Opinion
March 7, 1963
Judgment unanimously modified, on the law and the facts, to the extent of increasing the plaintiff's recovery to the sum of $30,731.68 with appropriate interest, and as so modified, is otherwise affirmed, with costs to the plaintiff-respondent-appellant. We agree with the conclusion of the trial court that the parties entered into an oral contract evidenced by the letter of September 12, 1951. However, we disagree with the conclusion that plaintiff's assignor is not entitled to full commissions on the total amount of the shipments made to Nunez in connection with the joint venture between Nunez and the defendant. In the letter of September 12 the defendant stated that "in the event we should transact any business whatsoever with Mr. Danilo Nunez, we will protect you for a commission on all such business." Such language would indicate an agreement to pay commissions on transactions beyond those constituting a normal sale from defendant to Nunez. Such an agreement would appear to entitle plaintiff's assignor to commissions on all the transactions here involved for the full amounts of the shipments. However, we need not so construe the agreement to enable us to find that full commissions should be awarded. Even giving to the agreement the more restricted meaning that commissions were only to be paid on sales to Nunez, it is still clear that in all the transactions for which commissions are sought, the sales were in fact made to Nunez. The goods had to be sold to him — the license being in his name, no other arrangement was possible.
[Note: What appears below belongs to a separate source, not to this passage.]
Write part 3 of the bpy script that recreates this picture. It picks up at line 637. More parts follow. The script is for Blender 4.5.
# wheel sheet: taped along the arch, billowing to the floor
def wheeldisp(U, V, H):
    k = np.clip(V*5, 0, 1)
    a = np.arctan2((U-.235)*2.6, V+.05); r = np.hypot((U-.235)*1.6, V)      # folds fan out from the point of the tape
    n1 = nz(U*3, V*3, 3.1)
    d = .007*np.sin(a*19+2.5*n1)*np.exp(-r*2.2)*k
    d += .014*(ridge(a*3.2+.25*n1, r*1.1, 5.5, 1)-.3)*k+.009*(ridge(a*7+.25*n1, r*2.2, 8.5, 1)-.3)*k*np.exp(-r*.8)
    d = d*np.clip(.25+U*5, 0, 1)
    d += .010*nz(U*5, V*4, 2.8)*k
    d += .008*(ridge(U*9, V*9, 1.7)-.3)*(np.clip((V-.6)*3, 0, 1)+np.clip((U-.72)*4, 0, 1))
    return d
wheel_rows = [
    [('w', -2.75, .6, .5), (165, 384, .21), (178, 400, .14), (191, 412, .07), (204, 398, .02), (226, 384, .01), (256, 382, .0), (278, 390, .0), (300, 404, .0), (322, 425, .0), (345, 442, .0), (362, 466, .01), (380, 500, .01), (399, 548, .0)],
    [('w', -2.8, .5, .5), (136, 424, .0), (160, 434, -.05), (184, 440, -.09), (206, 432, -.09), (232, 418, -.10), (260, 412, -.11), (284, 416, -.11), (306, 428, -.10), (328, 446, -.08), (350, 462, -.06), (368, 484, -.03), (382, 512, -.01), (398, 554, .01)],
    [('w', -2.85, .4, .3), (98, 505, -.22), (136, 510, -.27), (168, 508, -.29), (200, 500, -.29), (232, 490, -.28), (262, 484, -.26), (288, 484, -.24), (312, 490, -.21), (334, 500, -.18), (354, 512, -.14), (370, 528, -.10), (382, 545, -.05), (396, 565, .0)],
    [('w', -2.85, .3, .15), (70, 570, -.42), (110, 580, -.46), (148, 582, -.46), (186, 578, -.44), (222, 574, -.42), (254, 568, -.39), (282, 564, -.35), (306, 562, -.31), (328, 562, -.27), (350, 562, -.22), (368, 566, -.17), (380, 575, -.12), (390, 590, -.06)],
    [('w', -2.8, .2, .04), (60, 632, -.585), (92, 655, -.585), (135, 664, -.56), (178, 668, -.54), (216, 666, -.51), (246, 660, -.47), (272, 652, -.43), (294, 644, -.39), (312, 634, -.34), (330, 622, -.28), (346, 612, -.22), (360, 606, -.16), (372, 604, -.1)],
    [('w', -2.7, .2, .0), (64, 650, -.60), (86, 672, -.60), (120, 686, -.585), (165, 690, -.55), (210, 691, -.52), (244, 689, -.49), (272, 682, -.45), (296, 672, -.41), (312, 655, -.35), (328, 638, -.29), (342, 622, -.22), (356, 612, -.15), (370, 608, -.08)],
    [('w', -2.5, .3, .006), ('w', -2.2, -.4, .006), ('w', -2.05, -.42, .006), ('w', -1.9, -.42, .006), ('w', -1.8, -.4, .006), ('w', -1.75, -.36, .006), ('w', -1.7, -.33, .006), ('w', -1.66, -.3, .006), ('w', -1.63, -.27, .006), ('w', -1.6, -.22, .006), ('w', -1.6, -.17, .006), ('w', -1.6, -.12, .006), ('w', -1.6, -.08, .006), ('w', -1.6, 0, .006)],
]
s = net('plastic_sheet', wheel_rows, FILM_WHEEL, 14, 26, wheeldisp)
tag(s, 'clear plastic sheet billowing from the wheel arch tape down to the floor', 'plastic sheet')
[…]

Nor are we persuaded by the defendant's argument that the joint venture arrangement was entered into only as a salvage measure and was not the type of transaction contemplated by the agreement as one on which a commission should be paid. Such argument carries no validity in the light of the facts surrounding the third and largest transaction. That venture was exactly of the same nature as the second transaction and was entered into freely, without compulsion and clearly was not a salvage operation. This arrangement was entered into by defendant solely because it deemed it profitable to do so. It is clear that the defendant got what it bargained for — the use of a Brazilian import license — and as a result the plaintiff, having made such use possible, is entitled to a commission on the transactions made in consequence thereof. Settle order on notice.
Concur — Breitel, J.P., Rabin, McNally, Eager and Bastow, JJ. [ 27 Misc.2d 24.]